Smart contracts – oxymoron or the future for business?
| 16-03-2018 | treasuryXL |
On Tuesday 13th March 2018, RTL Z – a television channel – broadcast a “Cryptoshow” to explain how the Blockchain works and what it could mean for the future. They attempted to make the technology and information as simple as possible to show what uses the Blockchain could have in the world for consumers and businesses. One of the main areas of interest relates to Smart contracts. What are they? What are the advantages and disadvantages? What changes can they bring?
Definition
Wikipedia defines a Smart contract as “a computer protocol intended to digitally facilitate, verify, or enforce the negotiation or performance of a contract. Smart contracts allow the performance of credible transactions without third parties. These transactions are trackable and irreversible”.
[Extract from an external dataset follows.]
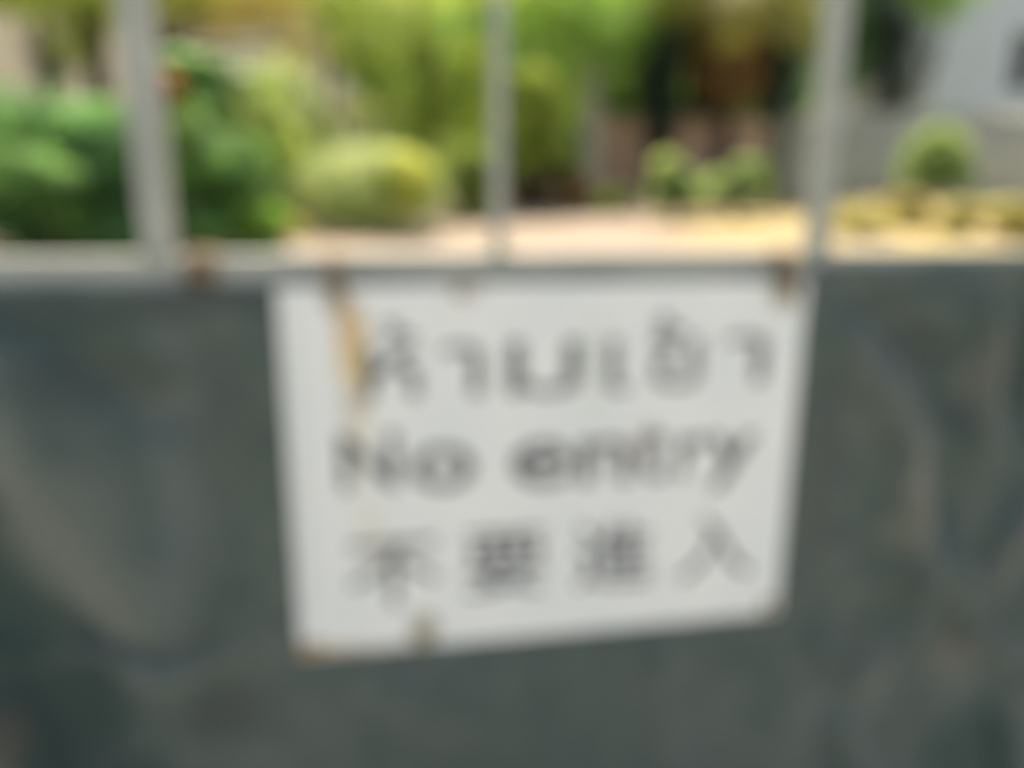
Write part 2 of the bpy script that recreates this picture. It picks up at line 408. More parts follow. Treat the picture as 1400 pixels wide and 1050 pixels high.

These contracts facilitate the transfer of goods, services, property, money – in fact anything of value – in a manner that is transparent and direct. It removes the role of an intermediary.
How they work
- You agree to enter into a transaction
You draw up an agreement electronically
The agreement is encrypted and placed on a secured shared ledger accessible to the counterparty
As this is the Blockchain, the data is backed up at various other locations
Both parties perform as per the agreement
Costs are reduced by the absence of intermediaries
As both parties have agreed to the contract they are faster and less expensive to administer
Being electronic there is less possibility of errors occurring due to manual input
Advantages
- Both counterparties receive an identical agreement
You decide who can access and amend documentation
Rules that have been agreed upon define how changes can be made
Any agreed change in one document is automatically made to all relevant documents
Encryption and the methodology of the Blockchain ensures that transactions cannot be altered after being agreed and the block validated
Disadvantages
- Are they enforceable by law
No action written in a contract can be against the law of the land
Contracts still have to be written – electronically. This entails human involvement that could lead to errors
Considerable knowledge of computer coding is required
Lawyers still need to be involved in the formation of the contracts
Costs – employing these specialists will come at a steep price
What further uses can the Blockchain provide
Digital identity – it will be possible to identify an agreed counterparty and all their static data can be stored
Proof of provenance – especially for ethical businesses, it will be possible to issue certificates proving the source of goods
Communication within the supply chain – discrepancies will show up and can be proactively addressed
Payments – removing financial intermediaries implies quicker payments and reduced costs
Ownership – Smart contracts enforced by law make it possible to register the legal owners of goods and property
Loyalty programmes – with all the details present from all transactions, it is possible to initiate programmes to reward clients/customers
The greatest savings will be seen in processing – both in time and costs. Some reports suggest savings of up to 40% can be established, together with a real-time overview of positions. However, the whole system relies on one major factor – trust. Where we previously met people, negotiated, agreed etc., now we will do more of that online. Furthermore, implementation of a Blockchain strategy will require a company to complete revaluate their current way of working, leading to considerable planning and strategic positioning.
The proposed future looks exciting – it is now up to industry to determine the road on which they wish to travel.